- [Directive]: Give the listing below again in full, exactly as written.

▬▬▬▬▬▬▬▬▬▬

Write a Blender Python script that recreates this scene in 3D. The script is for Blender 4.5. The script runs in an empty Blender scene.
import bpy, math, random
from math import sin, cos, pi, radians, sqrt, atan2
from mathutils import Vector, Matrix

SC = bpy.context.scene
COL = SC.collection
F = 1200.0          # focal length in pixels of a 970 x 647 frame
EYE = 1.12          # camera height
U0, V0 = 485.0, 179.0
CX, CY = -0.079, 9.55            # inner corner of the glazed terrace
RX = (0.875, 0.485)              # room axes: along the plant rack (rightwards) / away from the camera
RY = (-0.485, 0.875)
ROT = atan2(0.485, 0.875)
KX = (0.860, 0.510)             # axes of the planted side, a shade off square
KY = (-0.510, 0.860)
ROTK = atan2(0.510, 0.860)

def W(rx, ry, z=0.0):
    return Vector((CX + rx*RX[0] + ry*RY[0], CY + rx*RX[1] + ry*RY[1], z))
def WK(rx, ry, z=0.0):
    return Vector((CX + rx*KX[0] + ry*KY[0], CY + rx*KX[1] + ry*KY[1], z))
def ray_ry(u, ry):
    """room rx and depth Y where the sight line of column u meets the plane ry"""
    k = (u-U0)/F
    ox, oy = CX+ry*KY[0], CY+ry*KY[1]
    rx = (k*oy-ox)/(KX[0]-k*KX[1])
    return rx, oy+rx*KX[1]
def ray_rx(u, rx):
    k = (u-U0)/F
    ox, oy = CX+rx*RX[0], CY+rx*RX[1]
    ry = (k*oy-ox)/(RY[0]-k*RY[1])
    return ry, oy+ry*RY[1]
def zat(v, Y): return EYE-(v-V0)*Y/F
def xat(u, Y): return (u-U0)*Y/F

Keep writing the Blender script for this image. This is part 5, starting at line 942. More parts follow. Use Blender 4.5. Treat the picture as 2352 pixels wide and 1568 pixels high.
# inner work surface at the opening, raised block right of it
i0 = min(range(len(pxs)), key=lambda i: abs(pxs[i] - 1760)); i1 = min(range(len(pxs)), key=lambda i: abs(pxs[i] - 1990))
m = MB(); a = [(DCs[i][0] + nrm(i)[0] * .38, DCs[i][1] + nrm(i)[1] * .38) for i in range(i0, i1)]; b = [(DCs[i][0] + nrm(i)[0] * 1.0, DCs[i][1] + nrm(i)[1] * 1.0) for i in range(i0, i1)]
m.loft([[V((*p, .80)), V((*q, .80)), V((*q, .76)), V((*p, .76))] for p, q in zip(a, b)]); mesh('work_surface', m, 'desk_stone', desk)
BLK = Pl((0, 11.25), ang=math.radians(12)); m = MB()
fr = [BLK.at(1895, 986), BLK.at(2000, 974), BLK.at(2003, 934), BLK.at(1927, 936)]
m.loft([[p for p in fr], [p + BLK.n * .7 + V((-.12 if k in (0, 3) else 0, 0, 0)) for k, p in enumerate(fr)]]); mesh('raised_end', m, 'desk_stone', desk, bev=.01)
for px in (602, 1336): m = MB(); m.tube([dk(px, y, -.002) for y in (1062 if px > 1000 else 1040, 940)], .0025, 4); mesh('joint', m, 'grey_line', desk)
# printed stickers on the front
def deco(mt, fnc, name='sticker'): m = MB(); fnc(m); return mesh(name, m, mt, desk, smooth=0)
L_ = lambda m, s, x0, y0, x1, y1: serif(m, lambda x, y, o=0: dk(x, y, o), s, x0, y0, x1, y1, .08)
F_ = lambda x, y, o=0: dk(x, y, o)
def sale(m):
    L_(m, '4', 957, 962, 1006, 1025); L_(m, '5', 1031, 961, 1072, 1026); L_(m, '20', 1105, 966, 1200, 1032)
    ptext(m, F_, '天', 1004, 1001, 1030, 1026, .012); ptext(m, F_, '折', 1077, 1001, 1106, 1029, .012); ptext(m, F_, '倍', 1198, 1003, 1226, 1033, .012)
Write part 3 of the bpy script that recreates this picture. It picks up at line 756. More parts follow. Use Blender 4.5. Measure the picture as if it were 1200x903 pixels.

▬▬▬▬▬▬▬▬▬▬

- [Output for this exercise]:
Write a Blender Python script that recreates this scene in 3D. The script is for Blender 4.5. The script runs in an empty Blender scene.
import bpy, math, random
from math import sin, cos, pi, radians, sqrt, atan2
from mathutils import Vector, Matrix

SC = bpy.context.scene
COL = SC.collection
F = 1200.0          # focal length in pixels of a 970 x 647 frame
EYE = 1.12          # camera height
U0, V0 = 485.0, 179.0
CX, CY = -0.079, 9.55            # inner corner of the glazed terrace
RX = (0.875, 0.485)              # room axes: along the plant rack (rightwards) / away from the camera
RY = (-0.485, 0.875)
ROT = atan2(0.485, 0.875)
KX = (0.860, 0.510)             # axes of the planted side, a shade off square
KY = (-0.510, 0.860)
ROTK = atan2(0.510, 0.860)

def W(rx, ry, z=0.0):
    return Vector((CX + rx*RX[0] + ry*RY[0], CY + rx*RX[1] + ry*RY[1], z))
def WK(rx, ry, z=0.0):
    return Vector((CX + rx*KX[0] + ry*KY[0], CY + rx*KX[1] + ry*KY[1], z))
def ray_ry(u, ry):
    """room rx and depth Y where the sight line of column u meets the plane ry"""
    k = (u-U0)/F
    ox, oy = CX+ry*KY[0], CY+ry*KY[1]
    rx = (k*oy-ox)/(KX[0]-k*KX[1])
    return rx, oy+rx*KX[1]
def ray_rx(u, rx):
    k = (u-U0)/F
    ox, oy = CX+rx*RX[0], CY+rx*RX[1]
    ry = (k*oy-ox)/(RY[0]-k*RY[1])
    return ry, oy+ry*RY[1]
def zat(v, Y): return EYE-(v-V0)*Y/F
def xat(u, Y): return (u-U0)*Y/F

Keep writing the Blender script for this image. This is part 5, starting at line 942. More parts follow. Use Blender 4.5. Treat the picture as 2352 pixels wide and 1568 pixels high.
# inner work surface at the opening, raised block right of it
i0 = min(range(len(pxs)), key=lambda i: abs(pxs[i] - 1760)); i1 = min(range(len(pxs)), key=lambda i: abs(pxs[i] - 1990))
m = MB(); a = [(DCs[i][0] + nrm(i)[0] * .38, DCs[i][1] + nrm(i)[1] * .38) for i in range(i0, i1)]; b = [(DCs[i][0] + nrm(i)[0] * 1.0, DCs[i][1] + nrm(i)[1] * 1.0) for i in range(i0, i1)]
m.loft([[V((*p, .80)), V((*q, .80)), V((*q, .76)), V((*p, .76))] for p, q in zip(a, b)]); mesh('work_surface', m, 'desk_stone', desk)
BLK = Pl((0, 11.25), ang=math.radians(12)); m = MB()
fr = [BLK.at(1895, 986), BLK.at(2000, 974), BLK.at(2003, 934), BLK.at(1927, 936)]
m.loft([[p for p in fr], [p + BLK.n * .7 + V((-.12 if k in (0, 3) else 0, 0, 0)) for k, p in enumerate(fr)]]); mesh('raised_end', m, 'desk_stone', desk, bev=.01)
for px in (602, 1336): m = MB(); m.tube([dk(px, y, -.002) for y in (1062 if px > 1000 else 1040, 940)], .0025, 4); mesh('joint', m, 'grey_line', desk)
# printed stickers on the front
def deco(mt, fnc, name='sticker'): m = MB(); fnc(m); return mesh(name, m, mt, desk, smooth=0)
L_ = lambda m, s, x0, y0, x1, y1: serif(m, lambda x, y, o=0: dk(x, y, o), s, x0, y0, x1, y1, .08)
F_ = lambda x, y, o=0: dk(x, y, o)
def sale(m):
    L_(m, '4', 957, 962, 1006, 1025); L_(m, '5', 1031, 961, 1072, 1026); L_(m, '20', 1105, 966, 1200, 1032)
    ptext(m, F_, '天', 1004, 1001, 1030, 1026, .012); ptext(m, F_, '折', 1077, 1001, 1106, 1029, .012); ptext(m, F_, '倍', 1198, 1003, 1226, 1033, .012)
Write part 3 of the bpy script that recreates this picture. It picks up at line 756. More parts follow. Use Blender 4.5. Measure the picture as if it were 1200x903 pixels.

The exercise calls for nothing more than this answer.